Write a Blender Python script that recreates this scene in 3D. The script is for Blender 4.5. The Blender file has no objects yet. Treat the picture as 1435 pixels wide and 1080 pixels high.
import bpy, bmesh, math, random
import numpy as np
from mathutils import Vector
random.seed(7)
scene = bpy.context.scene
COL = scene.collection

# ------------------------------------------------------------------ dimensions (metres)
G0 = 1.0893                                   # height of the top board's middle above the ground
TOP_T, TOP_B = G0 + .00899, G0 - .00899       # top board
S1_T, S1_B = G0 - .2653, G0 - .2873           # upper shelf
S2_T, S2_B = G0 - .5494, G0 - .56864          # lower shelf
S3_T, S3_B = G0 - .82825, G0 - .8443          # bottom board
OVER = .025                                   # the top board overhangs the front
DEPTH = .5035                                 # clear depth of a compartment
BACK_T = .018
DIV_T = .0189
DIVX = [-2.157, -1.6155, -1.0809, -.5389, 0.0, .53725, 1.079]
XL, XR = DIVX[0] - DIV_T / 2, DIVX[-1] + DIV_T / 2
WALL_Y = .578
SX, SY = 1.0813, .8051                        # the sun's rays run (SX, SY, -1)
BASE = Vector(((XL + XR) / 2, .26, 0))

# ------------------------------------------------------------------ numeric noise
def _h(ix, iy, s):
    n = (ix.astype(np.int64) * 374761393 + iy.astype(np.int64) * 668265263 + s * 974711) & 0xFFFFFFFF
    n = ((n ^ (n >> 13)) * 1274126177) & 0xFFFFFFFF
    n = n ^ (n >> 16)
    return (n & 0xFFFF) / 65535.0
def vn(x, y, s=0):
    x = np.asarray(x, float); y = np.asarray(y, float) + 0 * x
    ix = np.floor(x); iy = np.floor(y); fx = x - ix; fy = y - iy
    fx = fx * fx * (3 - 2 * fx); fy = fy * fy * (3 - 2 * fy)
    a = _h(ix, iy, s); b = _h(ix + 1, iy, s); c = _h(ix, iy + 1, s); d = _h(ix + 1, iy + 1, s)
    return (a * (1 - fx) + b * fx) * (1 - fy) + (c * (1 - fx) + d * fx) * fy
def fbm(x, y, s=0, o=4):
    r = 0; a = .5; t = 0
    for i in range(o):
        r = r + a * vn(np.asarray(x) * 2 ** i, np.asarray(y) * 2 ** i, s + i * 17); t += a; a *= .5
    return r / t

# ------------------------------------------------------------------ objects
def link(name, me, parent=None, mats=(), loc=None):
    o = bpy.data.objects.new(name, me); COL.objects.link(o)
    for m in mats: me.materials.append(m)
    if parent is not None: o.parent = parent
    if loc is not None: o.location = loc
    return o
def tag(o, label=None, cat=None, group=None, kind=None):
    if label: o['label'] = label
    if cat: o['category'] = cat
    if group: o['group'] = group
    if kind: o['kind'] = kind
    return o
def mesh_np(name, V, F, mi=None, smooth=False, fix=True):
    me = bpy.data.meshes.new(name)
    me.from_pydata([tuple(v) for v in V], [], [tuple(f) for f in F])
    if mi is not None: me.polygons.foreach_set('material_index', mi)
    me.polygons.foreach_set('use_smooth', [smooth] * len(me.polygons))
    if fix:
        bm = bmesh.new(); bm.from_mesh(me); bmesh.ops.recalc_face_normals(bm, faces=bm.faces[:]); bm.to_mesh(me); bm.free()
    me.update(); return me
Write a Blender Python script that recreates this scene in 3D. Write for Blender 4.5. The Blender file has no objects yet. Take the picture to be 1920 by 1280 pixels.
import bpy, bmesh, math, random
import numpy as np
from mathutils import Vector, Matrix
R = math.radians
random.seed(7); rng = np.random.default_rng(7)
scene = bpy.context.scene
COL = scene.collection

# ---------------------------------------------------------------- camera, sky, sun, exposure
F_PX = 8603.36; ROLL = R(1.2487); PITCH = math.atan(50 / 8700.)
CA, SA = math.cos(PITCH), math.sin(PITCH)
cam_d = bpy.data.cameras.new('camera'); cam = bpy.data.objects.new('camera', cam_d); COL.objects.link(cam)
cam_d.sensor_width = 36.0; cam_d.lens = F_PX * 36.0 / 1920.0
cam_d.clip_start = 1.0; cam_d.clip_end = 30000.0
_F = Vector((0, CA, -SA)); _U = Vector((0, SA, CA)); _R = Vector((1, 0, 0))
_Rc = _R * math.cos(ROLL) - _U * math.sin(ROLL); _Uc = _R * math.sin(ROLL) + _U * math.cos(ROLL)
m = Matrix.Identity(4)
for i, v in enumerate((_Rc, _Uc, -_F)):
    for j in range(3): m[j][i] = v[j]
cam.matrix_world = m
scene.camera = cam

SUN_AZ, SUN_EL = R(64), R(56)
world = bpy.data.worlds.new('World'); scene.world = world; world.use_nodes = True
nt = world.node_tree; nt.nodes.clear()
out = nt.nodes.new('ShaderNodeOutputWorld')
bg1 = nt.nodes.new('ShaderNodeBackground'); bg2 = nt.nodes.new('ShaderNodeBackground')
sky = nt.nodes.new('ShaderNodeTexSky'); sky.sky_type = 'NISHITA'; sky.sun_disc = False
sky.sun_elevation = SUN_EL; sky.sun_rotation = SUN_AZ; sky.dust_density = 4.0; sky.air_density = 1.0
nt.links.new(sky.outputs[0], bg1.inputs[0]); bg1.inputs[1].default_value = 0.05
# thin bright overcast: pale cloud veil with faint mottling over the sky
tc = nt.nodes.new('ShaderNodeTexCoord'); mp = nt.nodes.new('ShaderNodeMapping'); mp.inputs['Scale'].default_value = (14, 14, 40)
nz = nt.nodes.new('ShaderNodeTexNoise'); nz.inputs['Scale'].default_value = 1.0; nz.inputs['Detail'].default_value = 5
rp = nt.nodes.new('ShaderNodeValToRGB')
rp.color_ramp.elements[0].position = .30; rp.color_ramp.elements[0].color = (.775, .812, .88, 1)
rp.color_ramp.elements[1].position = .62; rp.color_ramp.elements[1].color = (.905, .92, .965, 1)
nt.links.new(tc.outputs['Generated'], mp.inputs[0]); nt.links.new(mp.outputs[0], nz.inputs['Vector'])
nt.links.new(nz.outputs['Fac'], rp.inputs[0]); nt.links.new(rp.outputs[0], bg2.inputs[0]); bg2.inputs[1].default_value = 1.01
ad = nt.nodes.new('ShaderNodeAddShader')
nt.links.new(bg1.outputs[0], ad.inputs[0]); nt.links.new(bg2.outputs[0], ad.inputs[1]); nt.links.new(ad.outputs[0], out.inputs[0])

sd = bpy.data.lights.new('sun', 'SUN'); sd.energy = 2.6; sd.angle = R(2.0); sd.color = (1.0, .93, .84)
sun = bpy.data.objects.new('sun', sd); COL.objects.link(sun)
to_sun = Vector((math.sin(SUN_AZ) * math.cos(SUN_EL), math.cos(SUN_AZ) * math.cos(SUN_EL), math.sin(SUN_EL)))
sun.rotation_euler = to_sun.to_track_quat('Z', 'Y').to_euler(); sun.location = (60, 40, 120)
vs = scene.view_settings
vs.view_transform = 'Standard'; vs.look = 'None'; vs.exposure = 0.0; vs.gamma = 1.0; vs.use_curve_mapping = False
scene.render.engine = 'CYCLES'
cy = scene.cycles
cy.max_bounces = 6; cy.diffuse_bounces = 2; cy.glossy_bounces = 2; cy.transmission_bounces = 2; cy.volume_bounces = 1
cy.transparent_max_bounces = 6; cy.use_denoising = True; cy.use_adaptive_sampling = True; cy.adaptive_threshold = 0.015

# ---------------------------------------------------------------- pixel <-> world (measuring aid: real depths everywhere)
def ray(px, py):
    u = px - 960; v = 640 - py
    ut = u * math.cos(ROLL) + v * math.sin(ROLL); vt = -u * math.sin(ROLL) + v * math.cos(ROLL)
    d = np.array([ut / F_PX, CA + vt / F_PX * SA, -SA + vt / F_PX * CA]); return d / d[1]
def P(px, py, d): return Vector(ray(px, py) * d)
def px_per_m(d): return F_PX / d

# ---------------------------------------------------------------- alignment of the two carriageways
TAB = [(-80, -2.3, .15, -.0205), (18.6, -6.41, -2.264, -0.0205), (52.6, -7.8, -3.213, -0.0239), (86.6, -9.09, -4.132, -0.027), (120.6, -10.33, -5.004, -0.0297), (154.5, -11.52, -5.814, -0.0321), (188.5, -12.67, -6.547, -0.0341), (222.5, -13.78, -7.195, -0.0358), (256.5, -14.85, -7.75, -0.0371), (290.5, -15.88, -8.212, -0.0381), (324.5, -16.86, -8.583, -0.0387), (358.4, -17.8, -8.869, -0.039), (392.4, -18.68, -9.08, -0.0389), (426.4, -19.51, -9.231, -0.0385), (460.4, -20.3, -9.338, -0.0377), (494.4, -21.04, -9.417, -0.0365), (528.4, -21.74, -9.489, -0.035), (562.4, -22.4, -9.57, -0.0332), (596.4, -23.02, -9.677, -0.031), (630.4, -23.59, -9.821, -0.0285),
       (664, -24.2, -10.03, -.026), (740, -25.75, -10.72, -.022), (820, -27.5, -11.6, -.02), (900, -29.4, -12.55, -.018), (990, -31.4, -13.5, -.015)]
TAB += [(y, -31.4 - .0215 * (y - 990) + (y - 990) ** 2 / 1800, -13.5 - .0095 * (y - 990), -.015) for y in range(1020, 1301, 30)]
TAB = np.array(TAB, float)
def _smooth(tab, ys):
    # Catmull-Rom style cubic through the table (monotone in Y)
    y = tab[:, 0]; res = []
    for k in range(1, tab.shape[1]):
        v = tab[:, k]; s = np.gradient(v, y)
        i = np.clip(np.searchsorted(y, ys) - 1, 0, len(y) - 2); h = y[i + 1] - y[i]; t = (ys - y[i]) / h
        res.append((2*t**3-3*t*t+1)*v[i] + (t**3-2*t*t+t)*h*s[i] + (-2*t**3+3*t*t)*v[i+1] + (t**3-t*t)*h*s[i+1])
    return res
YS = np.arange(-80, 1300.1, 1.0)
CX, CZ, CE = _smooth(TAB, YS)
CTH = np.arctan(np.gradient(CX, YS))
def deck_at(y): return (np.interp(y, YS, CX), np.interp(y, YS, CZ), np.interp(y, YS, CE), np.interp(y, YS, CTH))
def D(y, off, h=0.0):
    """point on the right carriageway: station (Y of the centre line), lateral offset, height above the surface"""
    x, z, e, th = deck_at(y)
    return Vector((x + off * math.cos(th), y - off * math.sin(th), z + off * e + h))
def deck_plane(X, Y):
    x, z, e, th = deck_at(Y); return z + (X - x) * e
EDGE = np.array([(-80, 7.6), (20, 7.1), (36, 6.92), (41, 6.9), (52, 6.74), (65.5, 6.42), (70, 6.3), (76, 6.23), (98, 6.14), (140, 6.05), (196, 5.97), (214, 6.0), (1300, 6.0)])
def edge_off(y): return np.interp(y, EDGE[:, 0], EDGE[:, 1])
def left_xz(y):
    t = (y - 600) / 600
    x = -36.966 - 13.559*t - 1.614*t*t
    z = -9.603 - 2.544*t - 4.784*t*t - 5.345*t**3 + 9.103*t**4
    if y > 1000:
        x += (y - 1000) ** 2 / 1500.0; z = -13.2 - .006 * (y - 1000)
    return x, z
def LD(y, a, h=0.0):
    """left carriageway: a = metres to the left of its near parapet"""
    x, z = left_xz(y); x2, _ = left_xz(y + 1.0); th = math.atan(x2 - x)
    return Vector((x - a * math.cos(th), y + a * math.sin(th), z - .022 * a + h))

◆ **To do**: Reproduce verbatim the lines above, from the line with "by 1280 pixels." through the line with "scene.camera = cam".

◆ **Exercise answer**:
Write a Blender Python script that recreates this scene in 3D. Write for Blender 4.5. The Blender file has no objects yet. Take the picture to be 1920 by 1280 pixels.
import bpy, bmesh, math, random
import numpy as np
from mathutils import Vector, Matrix
R = math.radians
random.seed(7); rng = np.random.default_rng(7)
scene = bpy.context.scene
COL = scene.collection

# ---------------------------------------------------------------- camera, sky, sun, exposure
F_PX = 8603.36; ROLL = R(1.2487); PITCH = math.atan(50 / 8700.)
CA, SA = math.cos(PITCH), math.sin(PITCH)
cam_d = bpy.data.cameras.new('camera'); cam = bpy.data.objects.new('camera', cam_d); COL.objects.link(cam)
cam_d.sensor_width = 36.0; cam_d.lens = F_PX * 36.0 / 1920.0
cam_d.clip_start = 1.0; cam_d.clip_end = 30000.0
_F = Vector((0, CA, -SA)); _U = Vector((0, SA, CA)); _R = Vector((1, 0, 0))
_Rc = _R * math.cos(ROLL) - _U * math.sin(ROLL); _Uc = _R * math.sin(ROLL) + _U * math.cos(ROLL)
m = Matrix.Identity(4)
for i, v in enumerate((_Rc, _Uc, -_F)):
    for j in range(3): m[j][i] = v[j]
cam.matrix_world = m
scene.camera = cam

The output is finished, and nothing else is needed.